National Press Club

Foreign Correspondents Assess Obama Victory

November 21, 2008

Barack Obama’s victory was proof of the American dream, a nation where everything is possible, foreign correspondents said during a discussion Nov. 19 about the view of the U.S. election through the eyes of other countries.

A panel of foreign correspondents, organized by the Club’s International Correspondents Committee, discussed the foreign reaction to Obama’s election and anticipation for its impact on foreign affairs in a forum organized by the International Correspondents Committee.

Kyodo News correspondent Hiroki Sugita said foreign governments can no longer criticize U.S. democracy because of racism.

There was agreement that America has again proved it is different.
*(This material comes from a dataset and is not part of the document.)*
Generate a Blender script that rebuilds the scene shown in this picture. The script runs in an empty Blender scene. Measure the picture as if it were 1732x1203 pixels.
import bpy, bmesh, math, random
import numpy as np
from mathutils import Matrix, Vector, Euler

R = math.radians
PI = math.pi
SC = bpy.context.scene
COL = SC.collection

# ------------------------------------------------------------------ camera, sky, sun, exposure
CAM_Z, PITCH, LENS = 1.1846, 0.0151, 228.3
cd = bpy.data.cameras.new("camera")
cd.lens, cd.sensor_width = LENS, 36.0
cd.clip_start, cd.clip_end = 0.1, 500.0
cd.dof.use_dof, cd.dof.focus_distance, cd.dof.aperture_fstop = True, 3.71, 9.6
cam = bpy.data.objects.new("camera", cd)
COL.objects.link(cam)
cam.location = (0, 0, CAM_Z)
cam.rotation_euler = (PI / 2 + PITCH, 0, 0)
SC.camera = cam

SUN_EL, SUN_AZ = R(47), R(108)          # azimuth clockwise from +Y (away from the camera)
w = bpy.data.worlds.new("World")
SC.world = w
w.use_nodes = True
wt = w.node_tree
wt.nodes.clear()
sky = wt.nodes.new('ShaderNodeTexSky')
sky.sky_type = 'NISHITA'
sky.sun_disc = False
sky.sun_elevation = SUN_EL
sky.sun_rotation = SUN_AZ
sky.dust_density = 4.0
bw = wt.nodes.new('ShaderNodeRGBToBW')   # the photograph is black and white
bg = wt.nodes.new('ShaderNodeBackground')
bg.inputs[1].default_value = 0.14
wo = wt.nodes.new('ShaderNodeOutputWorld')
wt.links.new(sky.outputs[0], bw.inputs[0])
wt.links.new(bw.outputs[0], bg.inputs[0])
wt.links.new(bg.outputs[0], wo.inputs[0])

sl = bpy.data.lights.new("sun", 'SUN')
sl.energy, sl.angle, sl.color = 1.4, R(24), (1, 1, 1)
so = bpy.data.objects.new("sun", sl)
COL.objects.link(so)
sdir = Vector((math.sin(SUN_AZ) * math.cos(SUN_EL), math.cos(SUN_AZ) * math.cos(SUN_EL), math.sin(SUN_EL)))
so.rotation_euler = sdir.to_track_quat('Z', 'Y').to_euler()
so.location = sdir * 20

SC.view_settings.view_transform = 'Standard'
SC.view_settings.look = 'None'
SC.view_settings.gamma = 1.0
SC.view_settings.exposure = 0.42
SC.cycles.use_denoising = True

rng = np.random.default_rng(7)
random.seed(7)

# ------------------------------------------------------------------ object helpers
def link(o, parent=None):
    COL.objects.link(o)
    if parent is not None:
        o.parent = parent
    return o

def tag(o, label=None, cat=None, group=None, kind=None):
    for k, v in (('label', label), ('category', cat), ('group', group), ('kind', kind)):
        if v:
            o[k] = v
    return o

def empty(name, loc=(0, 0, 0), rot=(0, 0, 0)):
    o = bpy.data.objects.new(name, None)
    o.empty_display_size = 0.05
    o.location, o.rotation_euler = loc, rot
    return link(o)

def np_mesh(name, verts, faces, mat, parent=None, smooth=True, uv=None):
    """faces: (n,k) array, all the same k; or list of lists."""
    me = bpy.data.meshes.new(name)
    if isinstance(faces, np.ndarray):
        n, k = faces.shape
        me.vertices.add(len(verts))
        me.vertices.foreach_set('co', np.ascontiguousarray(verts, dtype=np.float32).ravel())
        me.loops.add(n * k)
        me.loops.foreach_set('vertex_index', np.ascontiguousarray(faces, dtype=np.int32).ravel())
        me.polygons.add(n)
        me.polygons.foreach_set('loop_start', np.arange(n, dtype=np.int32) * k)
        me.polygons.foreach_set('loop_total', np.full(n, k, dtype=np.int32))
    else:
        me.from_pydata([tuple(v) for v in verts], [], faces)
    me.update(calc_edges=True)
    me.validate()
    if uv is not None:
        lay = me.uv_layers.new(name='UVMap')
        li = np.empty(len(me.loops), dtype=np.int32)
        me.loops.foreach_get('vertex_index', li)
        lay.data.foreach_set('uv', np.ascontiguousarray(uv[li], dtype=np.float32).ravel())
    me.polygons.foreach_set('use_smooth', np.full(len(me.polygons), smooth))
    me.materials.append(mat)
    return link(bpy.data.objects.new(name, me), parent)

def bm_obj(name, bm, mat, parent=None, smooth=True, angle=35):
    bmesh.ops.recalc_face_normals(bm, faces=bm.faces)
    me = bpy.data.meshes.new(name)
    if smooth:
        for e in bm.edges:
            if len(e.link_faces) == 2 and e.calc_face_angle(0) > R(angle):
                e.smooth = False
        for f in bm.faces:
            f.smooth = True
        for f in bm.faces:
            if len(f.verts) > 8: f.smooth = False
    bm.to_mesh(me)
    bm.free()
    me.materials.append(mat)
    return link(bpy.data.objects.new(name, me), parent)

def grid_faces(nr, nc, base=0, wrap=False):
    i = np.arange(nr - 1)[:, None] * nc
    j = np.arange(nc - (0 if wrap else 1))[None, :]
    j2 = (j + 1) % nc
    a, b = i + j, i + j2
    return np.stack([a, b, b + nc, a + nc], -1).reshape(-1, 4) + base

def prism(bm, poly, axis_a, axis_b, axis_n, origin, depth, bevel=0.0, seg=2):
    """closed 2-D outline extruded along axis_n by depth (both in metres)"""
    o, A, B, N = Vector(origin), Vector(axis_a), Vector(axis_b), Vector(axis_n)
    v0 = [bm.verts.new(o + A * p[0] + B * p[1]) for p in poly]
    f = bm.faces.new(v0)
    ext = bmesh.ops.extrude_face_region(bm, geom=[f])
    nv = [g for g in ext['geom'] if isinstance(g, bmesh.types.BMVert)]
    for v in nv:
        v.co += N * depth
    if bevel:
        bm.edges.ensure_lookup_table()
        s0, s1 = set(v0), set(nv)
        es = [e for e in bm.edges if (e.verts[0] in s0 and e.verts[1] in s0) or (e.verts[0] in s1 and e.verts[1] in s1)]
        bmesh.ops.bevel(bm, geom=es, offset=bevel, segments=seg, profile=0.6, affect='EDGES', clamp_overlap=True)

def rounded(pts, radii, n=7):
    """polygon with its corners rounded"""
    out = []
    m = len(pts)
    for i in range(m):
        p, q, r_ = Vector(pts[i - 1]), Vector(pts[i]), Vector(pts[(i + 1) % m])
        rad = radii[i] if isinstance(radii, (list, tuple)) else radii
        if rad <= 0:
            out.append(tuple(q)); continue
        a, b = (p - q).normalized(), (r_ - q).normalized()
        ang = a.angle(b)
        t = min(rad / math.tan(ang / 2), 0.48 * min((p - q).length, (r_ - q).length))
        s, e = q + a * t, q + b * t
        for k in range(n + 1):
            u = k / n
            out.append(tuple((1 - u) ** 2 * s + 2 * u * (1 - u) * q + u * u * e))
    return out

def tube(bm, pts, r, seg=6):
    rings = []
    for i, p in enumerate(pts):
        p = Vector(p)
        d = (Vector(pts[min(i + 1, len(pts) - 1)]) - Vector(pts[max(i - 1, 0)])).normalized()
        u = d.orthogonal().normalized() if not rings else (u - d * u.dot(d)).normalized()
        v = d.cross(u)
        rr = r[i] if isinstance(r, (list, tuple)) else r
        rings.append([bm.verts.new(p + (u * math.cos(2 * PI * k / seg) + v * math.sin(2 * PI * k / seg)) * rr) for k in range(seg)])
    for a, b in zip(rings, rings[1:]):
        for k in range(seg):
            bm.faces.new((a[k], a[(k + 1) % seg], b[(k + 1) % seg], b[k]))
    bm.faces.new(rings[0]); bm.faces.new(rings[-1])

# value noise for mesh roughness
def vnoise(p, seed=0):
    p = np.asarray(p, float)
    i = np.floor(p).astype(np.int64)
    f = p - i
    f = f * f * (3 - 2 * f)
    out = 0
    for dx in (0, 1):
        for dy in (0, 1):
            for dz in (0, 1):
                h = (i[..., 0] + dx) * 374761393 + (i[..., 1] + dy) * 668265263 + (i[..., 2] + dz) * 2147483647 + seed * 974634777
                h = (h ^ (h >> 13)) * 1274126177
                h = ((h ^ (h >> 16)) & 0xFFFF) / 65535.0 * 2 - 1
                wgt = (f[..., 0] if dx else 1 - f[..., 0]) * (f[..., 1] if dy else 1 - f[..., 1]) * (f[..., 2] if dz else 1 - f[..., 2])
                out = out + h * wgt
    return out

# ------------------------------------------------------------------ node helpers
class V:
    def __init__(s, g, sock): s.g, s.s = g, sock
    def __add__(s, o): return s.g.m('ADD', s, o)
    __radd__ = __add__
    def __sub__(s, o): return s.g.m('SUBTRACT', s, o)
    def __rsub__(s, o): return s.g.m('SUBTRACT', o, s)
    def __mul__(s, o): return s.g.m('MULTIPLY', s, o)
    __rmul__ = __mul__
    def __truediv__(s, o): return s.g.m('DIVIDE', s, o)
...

Mahtab Farid, a blogger on U.S.-Iranian issues, noted the disbelief in the Arab world that the son of a Muslim African could reach the position of leader of Americans.
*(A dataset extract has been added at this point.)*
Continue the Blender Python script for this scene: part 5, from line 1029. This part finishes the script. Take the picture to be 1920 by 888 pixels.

The correspondents swapped stories about how their editors refused to print stories about John McCain’s poll increases after the Republican convention, the overwhelming poll advantages Obama had in foreign countries and the popular reaction overseas to his victory.

There was also agreement th Obama faces panoply of issues as he comes to office – domestic issues, two wars, economic downturn, Israeli-Arab relations, environmental concerns. There was a concern that it will be difficult for Obama to transform the promises of the campaign into concrete improvements.

Udo Lielischkies, of ARD German television, noted the European hope that there will be greater American understanding for Russia’s concerns about Georgia joining NATO and the deployment of an American anti-missile shield in Poland and the Czech Republic.

Ron Baygents, of Kuwait News Agency, noted that the evolution of U.S. fortunes in the Middle East hinged on developments in Iraq, including Iran’s influence on Shias in Iraq, and the outlook for Israeli-Arab peace talks.

Paul Koring, of Toronto’s Globe and Mail, said Obama captured the imagination of Americans and others in this hemisphere, but said he worried about the impact of hard problems Obama faces on his ability to fulfill his promises.

Constance Ikokwu, of Nigeria’s THISDAY Newspapers, expressed African’s concerns about an American base in Africa and U.S. agricultural subsidies.